Unificare i popoli, però, è un'operazione antropologica. Per questo è stato evidente fin dal primo momento ad una persona come me che fa di professione l'antropologo, vederne tutti gli errori e rendersi conto che l'euro, frutto principale dell'unificazione, sarebbe fallito. Ne avevo previsto il crollo, infatti, fin da prima che entrasse in circolazione, ossia nel 1997, quando ho pubblicato per l'editore Rizzoli il libro «Contro l'Europa».

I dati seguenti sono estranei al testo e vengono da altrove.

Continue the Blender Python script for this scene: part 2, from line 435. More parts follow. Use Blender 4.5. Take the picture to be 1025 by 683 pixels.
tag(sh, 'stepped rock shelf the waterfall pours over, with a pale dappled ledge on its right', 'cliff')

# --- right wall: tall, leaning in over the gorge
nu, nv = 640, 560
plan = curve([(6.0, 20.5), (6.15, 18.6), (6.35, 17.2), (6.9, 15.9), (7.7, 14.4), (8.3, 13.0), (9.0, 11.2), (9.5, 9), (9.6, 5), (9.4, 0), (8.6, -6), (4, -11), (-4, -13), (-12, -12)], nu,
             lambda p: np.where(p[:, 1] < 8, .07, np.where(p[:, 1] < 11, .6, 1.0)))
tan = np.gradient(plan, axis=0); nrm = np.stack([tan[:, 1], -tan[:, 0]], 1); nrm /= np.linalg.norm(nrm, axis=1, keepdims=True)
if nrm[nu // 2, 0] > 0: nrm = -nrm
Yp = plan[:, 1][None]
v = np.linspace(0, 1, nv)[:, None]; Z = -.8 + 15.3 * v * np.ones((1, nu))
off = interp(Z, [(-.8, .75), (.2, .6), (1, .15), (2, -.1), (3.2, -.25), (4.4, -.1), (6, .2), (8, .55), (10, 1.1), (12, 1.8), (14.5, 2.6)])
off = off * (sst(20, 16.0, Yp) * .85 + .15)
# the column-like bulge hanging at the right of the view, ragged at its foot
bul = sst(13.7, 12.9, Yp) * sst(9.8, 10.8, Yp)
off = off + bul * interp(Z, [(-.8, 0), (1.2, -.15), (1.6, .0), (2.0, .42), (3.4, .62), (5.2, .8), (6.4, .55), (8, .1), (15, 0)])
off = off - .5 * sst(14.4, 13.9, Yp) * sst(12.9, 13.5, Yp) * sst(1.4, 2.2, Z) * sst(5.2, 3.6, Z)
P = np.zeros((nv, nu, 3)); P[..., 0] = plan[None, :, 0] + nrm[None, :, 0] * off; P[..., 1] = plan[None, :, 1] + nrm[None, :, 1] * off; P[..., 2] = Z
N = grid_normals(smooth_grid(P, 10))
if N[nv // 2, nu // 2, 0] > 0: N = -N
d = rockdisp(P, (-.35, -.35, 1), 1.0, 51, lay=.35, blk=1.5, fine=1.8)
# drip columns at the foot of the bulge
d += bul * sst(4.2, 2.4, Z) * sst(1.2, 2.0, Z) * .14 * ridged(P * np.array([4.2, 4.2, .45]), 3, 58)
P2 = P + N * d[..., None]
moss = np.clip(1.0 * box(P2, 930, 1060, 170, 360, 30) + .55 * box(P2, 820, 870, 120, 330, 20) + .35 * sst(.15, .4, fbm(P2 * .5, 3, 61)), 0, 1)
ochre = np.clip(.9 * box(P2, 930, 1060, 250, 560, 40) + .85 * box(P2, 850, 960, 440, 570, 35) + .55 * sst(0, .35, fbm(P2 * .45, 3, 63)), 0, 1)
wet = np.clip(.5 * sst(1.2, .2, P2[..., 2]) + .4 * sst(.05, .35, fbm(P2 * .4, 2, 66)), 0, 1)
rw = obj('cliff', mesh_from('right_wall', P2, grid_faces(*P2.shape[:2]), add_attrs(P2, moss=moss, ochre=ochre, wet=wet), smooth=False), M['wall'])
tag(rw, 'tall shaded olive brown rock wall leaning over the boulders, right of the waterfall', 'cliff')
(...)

Gli anni sono passati, ho scritto decine di articoli (molti pubblicati anche sul Giornale) sempre ripetendo che la costruzione europea era sbagliata e che le conseguenze negative, per l'Italia in particolar modo, sarebbero state gravissime, ma sono stata purtroppo costretta ad assistere nell'impotenza al sicuro disastro.

Nell'estate dell'anno scorso Rizzoli mi ha chiesto di scrivere un secondo libro sull'Europa. A novembre è uscito «La Dittatura europea» dove si trovano descritti passo per passo, tutti gli avvenimenti cui stiamo assistendo. Soltanto un nome è diverso: prevedendo che un banchiere sarebbe diventato capo del governo, facevo il nome di Draghi. Allora Draghi non era ancora stato nominato alla Bce, ma si tratta di personaggi interscambiabili. Qualche giorno dopo avrei fatto sicuramente il nome di Monti.

Non sta bene dire «Ve lo avevo detto?». È compito specifico dello scienziato fare delle previsioni il più possibile vicine alla realtà e per un antropologo era facilissimo capire che si stavano compiendo macroscopici errori. Se adesso lo metto in rilievo è nella speranza che finalmente qualcuno lo creda e corra ai ripari. Siamo ancora in tempo a salvare l'Italia e la civiltà europea.